* _Work to complete_: Exactly the lines between the line containing "were 2500x1667 pixels." and the line containing "return v, f, np.repeat(col, 5, axis=0)", together with those two lines, are to be output.

--- Begin Records provided ---

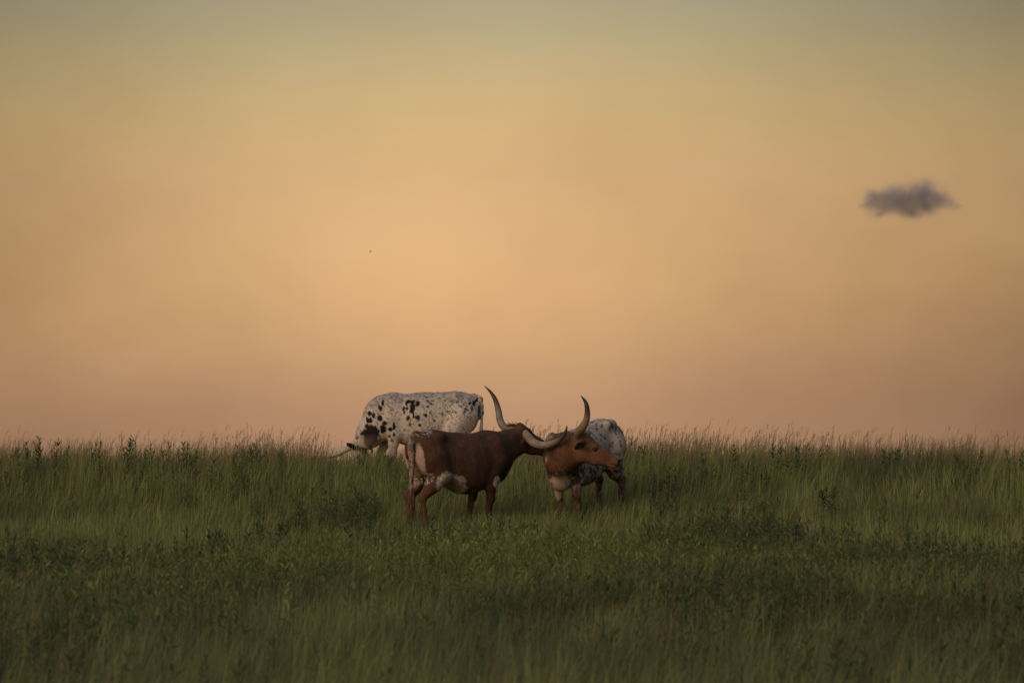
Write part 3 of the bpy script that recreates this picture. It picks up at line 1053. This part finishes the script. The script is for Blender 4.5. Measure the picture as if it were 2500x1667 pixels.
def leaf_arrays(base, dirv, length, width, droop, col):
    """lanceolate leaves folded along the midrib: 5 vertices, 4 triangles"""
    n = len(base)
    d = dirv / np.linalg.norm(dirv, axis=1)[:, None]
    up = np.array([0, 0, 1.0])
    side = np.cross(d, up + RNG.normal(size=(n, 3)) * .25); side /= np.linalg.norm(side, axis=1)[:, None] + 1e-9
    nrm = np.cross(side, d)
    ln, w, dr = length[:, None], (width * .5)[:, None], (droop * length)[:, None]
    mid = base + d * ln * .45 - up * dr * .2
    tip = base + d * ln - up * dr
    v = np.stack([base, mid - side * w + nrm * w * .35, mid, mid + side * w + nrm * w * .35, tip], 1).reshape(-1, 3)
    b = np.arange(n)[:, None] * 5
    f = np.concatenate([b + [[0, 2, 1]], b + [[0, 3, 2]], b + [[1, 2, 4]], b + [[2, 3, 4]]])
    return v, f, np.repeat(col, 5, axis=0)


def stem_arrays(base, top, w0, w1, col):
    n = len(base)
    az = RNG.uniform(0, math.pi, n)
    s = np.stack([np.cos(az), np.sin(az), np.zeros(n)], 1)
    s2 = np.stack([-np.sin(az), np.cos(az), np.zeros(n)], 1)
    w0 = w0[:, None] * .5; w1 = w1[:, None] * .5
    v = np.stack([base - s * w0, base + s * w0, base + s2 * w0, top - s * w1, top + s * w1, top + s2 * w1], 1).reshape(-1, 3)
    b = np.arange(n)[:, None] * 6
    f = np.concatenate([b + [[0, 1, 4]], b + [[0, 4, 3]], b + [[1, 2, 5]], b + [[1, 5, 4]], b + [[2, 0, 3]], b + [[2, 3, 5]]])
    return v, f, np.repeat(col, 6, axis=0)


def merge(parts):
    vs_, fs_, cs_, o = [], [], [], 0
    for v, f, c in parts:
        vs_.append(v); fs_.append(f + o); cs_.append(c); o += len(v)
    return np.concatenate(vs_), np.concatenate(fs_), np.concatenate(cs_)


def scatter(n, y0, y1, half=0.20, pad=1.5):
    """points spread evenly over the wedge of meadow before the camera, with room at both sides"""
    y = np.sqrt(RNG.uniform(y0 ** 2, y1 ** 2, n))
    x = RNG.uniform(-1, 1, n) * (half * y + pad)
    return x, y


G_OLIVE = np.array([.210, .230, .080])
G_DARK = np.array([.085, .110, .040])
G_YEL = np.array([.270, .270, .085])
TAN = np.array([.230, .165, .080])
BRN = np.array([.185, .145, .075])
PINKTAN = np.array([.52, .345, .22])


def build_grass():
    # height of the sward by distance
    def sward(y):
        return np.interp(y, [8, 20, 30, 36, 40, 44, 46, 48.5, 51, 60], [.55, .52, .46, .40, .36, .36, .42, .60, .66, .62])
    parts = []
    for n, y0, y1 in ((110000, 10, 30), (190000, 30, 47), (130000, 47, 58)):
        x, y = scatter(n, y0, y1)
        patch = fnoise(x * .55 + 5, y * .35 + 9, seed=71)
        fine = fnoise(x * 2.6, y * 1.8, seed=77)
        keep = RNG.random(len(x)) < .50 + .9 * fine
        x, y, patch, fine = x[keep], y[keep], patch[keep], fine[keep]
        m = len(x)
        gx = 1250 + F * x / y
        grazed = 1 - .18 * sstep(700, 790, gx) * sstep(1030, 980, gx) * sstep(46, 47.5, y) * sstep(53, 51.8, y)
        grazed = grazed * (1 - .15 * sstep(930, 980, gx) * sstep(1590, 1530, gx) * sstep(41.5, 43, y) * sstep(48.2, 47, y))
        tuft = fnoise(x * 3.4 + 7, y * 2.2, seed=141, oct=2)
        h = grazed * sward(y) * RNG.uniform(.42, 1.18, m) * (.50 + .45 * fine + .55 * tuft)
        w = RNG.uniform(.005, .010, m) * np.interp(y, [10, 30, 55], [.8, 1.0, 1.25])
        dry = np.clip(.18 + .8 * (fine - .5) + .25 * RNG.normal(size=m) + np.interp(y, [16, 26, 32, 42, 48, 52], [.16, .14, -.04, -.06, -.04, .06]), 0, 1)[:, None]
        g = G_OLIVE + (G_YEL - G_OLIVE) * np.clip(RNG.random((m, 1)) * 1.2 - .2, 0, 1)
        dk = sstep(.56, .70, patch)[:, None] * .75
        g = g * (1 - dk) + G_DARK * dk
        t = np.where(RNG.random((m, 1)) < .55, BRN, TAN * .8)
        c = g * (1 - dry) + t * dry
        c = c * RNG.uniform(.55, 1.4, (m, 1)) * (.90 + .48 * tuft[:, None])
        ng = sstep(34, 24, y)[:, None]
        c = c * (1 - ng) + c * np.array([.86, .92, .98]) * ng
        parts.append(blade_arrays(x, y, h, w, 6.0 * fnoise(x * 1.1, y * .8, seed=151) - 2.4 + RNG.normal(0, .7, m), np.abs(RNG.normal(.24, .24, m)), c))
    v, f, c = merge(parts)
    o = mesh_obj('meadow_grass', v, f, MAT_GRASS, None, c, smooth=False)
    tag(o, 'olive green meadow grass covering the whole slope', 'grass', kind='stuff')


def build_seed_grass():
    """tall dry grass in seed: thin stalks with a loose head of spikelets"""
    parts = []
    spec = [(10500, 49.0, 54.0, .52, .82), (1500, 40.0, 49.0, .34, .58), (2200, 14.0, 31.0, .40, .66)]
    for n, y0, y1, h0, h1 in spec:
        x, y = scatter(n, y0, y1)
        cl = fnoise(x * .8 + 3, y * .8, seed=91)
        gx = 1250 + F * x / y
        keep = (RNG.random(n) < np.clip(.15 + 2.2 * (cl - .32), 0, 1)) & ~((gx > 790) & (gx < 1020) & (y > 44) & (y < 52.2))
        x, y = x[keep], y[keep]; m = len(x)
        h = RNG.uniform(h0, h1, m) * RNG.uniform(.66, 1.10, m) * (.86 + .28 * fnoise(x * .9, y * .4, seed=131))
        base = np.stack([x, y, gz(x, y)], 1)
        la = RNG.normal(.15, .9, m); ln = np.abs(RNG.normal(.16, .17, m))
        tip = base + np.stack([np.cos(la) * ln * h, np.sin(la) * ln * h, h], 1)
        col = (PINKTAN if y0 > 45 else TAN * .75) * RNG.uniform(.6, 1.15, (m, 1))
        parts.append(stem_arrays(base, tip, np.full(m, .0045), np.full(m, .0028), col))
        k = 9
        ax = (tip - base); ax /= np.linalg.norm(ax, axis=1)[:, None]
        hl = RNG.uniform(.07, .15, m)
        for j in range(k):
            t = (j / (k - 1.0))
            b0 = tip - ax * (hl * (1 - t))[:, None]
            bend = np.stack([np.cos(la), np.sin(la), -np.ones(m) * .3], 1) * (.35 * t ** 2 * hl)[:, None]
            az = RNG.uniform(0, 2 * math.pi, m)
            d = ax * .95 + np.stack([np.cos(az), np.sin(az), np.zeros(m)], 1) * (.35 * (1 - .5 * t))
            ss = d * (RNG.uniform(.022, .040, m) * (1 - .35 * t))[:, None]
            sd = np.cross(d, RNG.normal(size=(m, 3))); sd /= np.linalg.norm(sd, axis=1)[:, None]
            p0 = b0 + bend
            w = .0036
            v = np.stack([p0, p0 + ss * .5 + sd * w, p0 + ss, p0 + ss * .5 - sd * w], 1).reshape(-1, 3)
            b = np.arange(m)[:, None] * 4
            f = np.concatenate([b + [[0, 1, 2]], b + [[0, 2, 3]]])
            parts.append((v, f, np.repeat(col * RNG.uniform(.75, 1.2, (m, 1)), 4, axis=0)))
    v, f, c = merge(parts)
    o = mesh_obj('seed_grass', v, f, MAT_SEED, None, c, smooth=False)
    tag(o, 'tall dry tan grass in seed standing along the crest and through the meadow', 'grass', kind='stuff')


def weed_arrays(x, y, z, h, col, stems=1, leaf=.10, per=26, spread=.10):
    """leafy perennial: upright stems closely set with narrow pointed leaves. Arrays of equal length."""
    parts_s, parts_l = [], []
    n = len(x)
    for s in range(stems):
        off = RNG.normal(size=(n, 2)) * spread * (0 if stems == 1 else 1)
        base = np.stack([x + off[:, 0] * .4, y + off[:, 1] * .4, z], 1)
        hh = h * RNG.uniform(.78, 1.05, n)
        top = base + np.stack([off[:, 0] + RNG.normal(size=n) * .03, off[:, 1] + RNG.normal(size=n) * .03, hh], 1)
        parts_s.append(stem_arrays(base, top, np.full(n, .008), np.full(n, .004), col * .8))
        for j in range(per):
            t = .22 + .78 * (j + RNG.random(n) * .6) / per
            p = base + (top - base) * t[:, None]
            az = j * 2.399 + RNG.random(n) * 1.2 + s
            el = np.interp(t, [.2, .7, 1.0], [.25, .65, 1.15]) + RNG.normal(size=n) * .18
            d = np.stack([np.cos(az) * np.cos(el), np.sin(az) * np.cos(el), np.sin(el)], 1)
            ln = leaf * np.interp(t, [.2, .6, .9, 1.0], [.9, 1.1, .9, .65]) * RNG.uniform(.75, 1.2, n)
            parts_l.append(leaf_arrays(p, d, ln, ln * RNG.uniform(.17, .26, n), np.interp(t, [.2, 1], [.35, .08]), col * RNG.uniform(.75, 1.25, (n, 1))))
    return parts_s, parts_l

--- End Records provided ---
--- Begin Records provided ---

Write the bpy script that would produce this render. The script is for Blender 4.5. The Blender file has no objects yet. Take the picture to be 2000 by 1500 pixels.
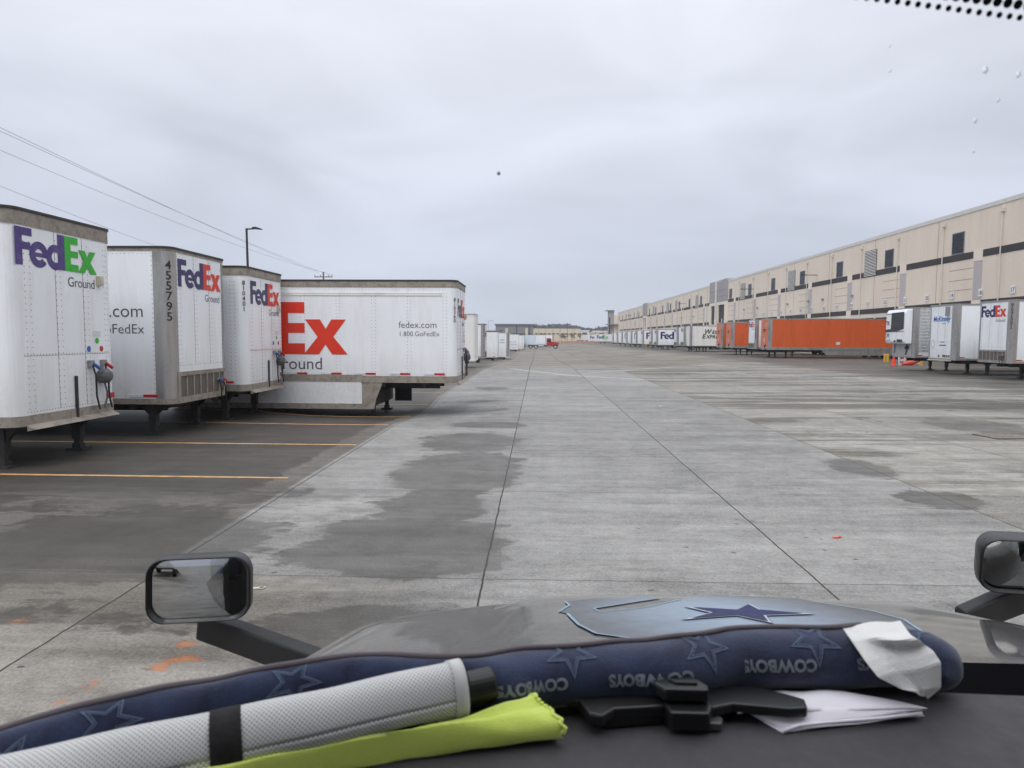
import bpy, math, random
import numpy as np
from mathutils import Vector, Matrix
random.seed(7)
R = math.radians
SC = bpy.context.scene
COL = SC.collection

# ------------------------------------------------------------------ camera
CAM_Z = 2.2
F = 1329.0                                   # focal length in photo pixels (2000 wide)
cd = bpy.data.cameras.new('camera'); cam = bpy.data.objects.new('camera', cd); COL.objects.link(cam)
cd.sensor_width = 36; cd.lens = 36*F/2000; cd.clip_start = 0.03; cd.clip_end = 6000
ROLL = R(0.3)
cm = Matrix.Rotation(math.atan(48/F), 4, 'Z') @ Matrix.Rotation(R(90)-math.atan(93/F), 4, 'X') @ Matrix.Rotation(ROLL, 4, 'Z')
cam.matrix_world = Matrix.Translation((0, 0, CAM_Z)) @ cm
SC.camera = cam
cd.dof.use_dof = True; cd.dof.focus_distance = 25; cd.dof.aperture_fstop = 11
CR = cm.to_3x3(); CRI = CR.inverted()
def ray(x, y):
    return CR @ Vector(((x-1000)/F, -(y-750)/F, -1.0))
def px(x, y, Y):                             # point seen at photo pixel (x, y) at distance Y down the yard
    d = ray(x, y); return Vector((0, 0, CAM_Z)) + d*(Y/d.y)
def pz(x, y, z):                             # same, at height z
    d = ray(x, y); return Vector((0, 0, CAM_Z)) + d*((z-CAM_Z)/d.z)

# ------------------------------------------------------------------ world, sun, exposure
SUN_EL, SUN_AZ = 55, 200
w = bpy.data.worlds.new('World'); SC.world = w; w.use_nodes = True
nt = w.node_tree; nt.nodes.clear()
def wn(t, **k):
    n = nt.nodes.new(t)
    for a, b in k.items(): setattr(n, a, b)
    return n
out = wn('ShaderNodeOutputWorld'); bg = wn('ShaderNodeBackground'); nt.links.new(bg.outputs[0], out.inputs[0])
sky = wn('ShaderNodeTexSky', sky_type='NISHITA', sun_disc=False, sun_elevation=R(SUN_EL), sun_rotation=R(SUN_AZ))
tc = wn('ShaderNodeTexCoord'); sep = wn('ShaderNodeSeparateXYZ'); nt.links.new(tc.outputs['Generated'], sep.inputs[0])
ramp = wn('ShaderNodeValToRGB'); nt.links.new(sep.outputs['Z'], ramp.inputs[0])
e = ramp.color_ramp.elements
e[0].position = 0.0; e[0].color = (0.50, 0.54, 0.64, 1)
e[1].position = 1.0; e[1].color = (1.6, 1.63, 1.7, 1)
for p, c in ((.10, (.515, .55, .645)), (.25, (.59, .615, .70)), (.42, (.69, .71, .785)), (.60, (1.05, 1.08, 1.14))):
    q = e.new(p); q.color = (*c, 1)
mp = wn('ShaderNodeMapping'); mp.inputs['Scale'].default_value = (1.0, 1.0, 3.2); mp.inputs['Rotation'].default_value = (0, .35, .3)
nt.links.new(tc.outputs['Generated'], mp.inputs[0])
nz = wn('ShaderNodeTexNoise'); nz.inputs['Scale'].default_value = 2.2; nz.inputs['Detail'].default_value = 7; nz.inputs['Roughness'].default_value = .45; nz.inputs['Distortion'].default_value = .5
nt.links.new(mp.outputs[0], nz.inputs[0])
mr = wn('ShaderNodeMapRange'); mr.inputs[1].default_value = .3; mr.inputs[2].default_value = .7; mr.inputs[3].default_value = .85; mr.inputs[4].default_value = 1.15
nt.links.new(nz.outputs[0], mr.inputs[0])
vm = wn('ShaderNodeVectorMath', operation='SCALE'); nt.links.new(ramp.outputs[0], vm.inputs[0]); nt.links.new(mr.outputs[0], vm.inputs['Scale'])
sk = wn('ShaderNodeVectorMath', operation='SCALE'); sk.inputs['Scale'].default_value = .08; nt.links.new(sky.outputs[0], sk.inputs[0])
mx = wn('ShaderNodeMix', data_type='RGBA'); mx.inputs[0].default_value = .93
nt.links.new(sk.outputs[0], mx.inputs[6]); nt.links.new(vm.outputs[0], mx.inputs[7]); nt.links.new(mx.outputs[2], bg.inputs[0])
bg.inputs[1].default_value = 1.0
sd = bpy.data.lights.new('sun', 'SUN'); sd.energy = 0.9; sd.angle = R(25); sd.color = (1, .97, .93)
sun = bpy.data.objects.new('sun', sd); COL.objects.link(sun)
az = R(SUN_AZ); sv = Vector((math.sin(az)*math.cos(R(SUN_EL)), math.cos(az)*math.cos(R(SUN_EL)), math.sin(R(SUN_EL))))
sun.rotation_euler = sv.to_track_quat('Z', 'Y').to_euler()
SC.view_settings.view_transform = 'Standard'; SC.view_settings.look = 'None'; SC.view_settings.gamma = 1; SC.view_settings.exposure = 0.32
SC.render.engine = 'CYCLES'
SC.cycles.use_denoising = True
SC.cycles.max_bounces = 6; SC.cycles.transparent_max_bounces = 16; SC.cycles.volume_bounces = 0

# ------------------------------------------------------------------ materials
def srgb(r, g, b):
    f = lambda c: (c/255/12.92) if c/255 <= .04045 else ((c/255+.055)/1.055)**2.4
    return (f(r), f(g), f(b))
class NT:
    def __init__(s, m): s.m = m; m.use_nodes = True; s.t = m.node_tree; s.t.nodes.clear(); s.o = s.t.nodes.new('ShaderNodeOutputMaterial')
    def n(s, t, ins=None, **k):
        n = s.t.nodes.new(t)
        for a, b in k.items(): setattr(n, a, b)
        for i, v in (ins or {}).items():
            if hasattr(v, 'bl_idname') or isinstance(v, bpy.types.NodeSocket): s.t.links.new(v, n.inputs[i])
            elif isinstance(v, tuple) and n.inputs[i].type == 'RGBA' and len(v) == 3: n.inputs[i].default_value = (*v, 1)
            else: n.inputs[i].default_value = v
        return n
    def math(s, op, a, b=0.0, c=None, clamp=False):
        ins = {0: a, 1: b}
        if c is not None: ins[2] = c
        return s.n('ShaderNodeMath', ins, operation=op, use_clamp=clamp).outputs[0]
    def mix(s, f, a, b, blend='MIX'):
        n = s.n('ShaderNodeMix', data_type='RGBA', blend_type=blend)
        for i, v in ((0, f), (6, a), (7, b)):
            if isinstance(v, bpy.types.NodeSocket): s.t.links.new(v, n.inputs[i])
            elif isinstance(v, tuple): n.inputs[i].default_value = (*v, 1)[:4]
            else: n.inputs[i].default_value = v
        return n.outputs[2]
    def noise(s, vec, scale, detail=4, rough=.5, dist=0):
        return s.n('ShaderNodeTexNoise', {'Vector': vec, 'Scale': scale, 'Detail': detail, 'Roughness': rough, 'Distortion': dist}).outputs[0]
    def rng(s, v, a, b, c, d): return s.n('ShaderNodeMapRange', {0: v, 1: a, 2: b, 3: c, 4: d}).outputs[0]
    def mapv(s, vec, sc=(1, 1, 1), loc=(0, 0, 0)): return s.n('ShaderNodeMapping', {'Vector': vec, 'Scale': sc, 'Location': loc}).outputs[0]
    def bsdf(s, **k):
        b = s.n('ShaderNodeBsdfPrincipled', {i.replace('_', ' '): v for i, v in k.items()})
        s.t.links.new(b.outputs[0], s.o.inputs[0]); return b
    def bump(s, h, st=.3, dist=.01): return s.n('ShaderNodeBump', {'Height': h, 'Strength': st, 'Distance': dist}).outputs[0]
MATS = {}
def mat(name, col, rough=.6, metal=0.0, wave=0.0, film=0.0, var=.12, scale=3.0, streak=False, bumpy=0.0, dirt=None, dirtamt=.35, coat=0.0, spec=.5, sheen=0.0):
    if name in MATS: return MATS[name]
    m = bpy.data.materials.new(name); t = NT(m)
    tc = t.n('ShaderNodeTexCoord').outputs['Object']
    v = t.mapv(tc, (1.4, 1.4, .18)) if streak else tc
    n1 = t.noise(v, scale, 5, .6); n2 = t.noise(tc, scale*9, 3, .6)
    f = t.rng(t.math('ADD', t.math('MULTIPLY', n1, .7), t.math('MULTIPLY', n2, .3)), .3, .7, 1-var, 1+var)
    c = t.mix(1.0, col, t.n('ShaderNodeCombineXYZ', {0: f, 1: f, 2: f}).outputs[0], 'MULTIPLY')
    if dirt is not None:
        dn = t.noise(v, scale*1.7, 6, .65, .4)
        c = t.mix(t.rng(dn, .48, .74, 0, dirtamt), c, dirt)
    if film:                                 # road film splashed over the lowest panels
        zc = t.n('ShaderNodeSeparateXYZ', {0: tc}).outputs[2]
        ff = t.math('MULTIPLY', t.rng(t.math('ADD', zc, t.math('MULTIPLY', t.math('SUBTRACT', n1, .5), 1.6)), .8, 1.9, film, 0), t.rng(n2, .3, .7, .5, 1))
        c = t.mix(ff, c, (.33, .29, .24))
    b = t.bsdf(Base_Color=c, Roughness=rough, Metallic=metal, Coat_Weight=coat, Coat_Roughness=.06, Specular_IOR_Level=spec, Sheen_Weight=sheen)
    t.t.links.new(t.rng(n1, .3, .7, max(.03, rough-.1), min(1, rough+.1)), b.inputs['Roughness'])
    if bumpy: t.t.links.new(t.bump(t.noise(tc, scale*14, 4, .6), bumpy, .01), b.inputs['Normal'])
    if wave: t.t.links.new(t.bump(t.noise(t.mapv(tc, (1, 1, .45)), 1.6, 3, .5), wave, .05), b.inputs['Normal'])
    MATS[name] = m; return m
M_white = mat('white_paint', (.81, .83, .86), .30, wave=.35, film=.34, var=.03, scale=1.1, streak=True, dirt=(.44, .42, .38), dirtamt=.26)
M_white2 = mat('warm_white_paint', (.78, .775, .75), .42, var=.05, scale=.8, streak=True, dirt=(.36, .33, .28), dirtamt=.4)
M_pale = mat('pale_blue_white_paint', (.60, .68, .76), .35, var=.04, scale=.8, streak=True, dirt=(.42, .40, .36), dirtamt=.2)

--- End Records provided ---
--- Begin Records provided ---

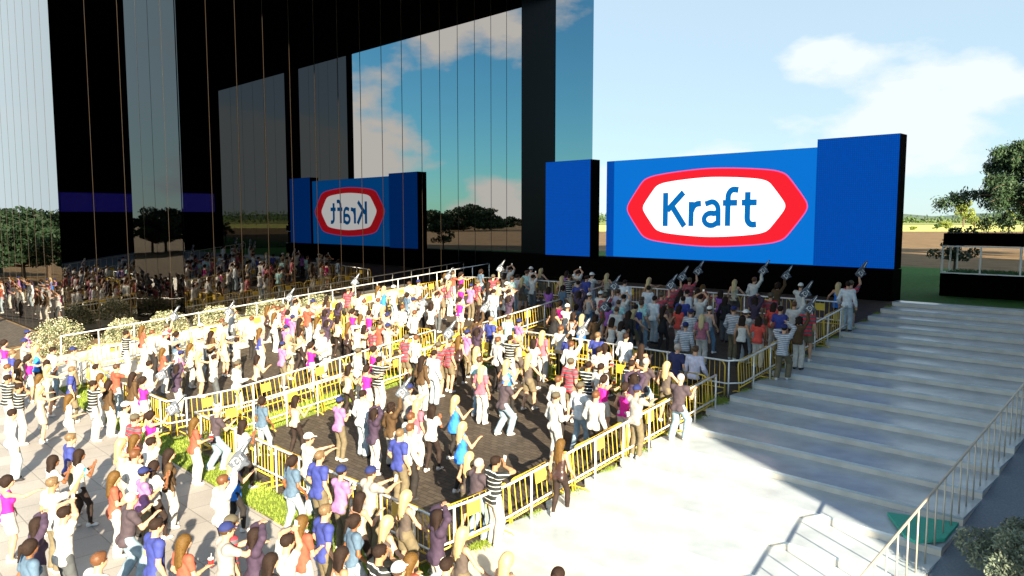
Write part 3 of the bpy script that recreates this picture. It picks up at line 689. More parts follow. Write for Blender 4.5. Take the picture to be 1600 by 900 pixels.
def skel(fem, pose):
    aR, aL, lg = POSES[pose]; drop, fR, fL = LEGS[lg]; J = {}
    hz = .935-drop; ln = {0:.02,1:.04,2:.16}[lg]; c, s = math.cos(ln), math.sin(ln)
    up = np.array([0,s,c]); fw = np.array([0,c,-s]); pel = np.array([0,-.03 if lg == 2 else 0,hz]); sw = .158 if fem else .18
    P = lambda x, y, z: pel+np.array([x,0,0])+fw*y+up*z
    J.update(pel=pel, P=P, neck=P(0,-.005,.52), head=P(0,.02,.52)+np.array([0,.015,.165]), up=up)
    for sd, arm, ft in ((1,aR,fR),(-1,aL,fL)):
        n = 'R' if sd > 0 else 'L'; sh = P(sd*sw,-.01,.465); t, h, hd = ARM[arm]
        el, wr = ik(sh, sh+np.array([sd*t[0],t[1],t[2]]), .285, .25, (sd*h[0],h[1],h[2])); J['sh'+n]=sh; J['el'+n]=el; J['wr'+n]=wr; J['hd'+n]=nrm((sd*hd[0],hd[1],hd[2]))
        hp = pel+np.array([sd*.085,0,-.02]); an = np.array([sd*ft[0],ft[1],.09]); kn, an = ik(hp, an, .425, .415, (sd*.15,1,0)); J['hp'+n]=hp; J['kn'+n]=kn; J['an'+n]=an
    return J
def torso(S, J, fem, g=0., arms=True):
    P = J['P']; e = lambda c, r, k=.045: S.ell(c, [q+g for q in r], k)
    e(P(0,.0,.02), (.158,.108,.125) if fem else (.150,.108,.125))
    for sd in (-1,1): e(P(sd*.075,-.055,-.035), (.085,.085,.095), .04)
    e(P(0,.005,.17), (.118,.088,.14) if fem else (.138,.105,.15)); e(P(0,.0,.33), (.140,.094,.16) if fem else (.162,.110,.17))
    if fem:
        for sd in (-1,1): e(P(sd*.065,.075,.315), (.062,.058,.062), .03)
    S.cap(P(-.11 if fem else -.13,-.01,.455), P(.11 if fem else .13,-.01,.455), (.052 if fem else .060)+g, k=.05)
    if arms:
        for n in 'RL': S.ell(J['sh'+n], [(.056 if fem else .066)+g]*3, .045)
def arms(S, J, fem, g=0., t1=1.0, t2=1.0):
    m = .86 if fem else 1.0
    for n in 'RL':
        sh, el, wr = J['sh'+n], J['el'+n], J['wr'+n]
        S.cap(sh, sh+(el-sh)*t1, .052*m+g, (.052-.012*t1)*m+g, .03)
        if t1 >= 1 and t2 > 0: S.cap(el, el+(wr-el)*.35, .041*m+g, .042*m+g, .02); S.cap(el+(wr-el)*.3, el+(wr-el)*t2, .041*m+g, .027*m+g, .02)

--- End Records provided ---

* _Final answer_:
Write part 3 of the bpy script that recreates this picture. It picks up at line 1053. This part finishes the script. The script is for Blender 4.5. Measure the picture as if it were 2500x1667 pixels.
def leaf_arrays(base, dirv, length, width, droop, col):
    """lanceolate leaves folded along the midrib: 5 vertices, 4 triangles"""
    n = len(base)
    d = dirv / np.linalg.norm(dirv, axis=1)[:, None]
    up = np.array([0, 0, 1.0])
    side = np.cross(d, up + RNG.normal(size=(n, 3)) * .25); side /= np.linalg.norm(side, axis=1)[:, None] + 1e-9
    nrm = np.cross(side, d)
    ln, w, dr = length[:, None], (width * .5)[:, None], (droop * length)[:, None]
    mid = base + d * ln * .45 - up * dr * .2
    tip = base + d * ln - up * dr
    v = np.stack([base, mid - side * w + nrm * w * .35, mid, mid + side * w + nrm * w * .35, tip], 1).reshape(-1, 3)
    b = np.arange(n)[:, None] * 5
    f = np.concatenate([b + [[0, 2, 1]], b + [[0, 3, 2]], b + [[1, 2, 4]], b + [[2, 3, 4]]])
    return v, f, np.repeat(col, 5, axis=0)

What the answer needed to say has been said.